Türkiye
düşmanlığının prim yaptığını görünce Avrupa Parlamentosu Başkanlığı döneminde harekete geçen ve geçen yıl delegelerin yüzde 100'ünün oyuyla SPD Genel Başkanı seçilen Martin Schulz'a, kindar tavırları yaramadı. Dışişleri Bakanı olabilmek için verdiği tüm sözleri unutan Martin Schulz'un bakanlık hayalleri suya düştü.

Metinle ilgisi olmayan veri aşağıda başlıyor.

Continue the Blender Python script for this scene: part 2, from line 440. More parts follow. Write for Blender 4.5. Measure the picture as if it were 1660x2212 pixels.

Schulz, Cem Özdemir ile aynı kaderi paylaştı.
ÖZDEMİR'İN GÖZÜ DÖNDÜ
Açıklamalarında
, "Cumhurbaşkanı Erdoğan'ın karşısına Almanya Dışişleri Bakanı olarak oturup gözünün içine baka baka konuşma" hayali kurduğunu söyleyen Schulz ve Özdemir hedefe ulaşamadı. Önce Özdemir umutlandı. Türkiye'ye soykırım iftirası attı, alkış alınca, geldiği yeri unutup düşmanlığın dozunu artırdı. Almanların tabiriyle koalisyon görüşmelerinde "gözü döndü."
ALMANLAR BİLE KORKTU
Özdemir'in
bu görüşmelerde Erdoğan düşmanlığını Almanlara bile rahatsızlık verici şekilde dile getirmesi, masada rahatsızlık yarattı. Müzakerelerde, "Özdemir bakan olmasın" tezi savunulmaya başlandı. Sonunda, "Türkiye düşmanı Türk kökenli bakan" olarak tarihe geçme ve kinini her platformda dile getirme sevdasından vazgeçmek zorunda kaldı.
İKİ KOLTUK BİRDEN GİTTİ
Martin
Schulz, Yeşiller Eşgenel Başkanı Cem Özdemir örneğinden ders almadı. "Türkiye asla AB'ye girmeyecek, müzakereleri durduracağız" dedi. Başbakan Merkel'i bile bu çıkışıyla şaşırttı. "Kim Türkiye'ye daha sert" yarışmasında öne geçen Schulz, hem genel başkanlığı, hem de bakanlığı kaybetti.